With continued effort and time, this is achievable and a viable option to place before the Human Rights Council in the relatively near future, i.e. possibly even by 2021.

It is my strong view that an instrument of some form is necessary, whether as soft law in the form of a recommendation or possibly more appropriately, as an international multilateral treaty. The latter solution would go some way towards creating a clear and comprehensive legal framework on privacy and surveillance in cyberspace which would operationalise the respect of the right to privacy, domestically and across borders. 

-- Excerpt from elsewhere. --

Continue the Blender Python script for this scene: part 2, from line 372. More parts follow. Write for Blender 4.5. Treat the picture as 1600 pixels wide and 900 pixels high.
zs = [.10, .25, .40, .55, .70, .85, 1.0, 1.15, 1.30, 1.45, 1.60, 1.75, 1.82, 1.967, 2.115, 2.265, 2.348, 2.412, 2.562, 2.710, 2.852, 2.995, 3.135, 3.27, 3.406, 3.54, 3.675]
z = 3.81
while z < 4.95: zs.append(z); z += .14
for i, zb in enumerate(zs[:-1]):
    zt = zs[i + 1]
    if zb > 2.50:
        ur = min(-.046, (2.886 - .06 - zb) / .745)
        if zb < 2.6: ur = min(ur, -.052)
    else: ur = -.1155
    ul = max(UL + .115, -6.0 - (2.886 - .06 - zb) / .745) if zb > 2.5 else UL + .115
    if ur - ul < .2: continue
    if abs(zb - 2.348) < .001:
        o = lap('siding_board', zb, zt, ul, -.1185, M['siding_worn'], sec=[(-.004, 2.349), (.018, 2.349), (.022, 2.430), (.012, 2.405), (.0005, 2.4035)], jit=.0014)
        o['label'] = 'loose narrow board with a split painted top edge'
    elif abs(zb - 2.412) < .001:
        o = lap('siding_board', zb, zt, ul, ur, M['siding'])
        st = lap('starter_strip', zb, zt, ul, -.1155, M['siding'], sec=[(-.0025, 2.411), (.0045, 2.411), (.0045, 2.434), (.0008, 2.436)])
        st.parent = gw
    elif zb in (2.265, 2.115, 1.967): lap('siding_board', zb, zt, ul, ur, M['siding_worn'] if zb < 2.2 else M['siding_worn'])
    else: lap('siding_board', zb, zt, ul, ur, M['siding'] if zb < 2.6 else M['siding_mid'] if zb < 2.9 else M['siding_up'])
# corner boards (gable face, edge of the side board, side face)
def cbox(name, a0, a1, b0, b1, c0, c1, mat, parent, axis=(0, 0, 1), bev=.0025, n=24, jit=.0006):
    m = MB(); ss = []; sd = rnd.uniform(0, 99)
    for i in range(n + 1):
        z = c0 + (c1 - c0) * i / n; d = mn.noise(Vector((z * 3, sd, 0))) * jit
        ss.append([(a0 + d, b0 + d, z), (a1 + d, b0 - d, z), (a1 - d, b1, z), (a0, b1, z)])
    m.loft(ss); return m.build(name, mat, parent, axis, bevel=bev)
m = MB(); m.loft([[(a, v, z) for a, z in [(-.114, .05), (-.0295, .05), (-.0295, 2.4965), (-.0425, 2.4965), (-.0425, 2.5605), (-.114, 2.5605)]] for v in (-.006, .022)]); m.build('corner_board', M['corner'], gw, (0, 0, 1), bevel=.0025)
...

Despite the growing support and the pressing need for such a legal instrument, realistic timing needs to be accommodated especially given the current international mood regarding surveillance in Cyberspace. Although it does not seem possible or realistic to do so, some Member states have to date insisted on excluding privacy as a priority consideration when discussing cybersecurity. Moreover, a number of powerful states appear to be allergic to anything which in any way could constrain their ability to carry out surveillance in cyberspace free from what would otherwise be termed to be adequate levels of proportionality, necessity, oversight and accountability.  Member States with an interest in this legal instrument are therefore invited to contact me directly. 

Recommendations to the Human Rights Council

I ask the Human Rights Council to note the achievements across the mandate and future proposed activities.

I particularly request the Human Rights Council to note the progress towards international standards on government-led surveillance; the successful creation of the International Intelligence Oversight Forum, and the intention to contribute to the development of an instrument in the medium term, for consideration by the United Nations.

And, lastly, that the Human Rights Council recommend to the General Assembly that fresh vigour be applied to all UN efforts to enhance the intersection of privacy with security and state behaviour in cyberspace, with the mandate of the UN Special Rapporteur on Privacy.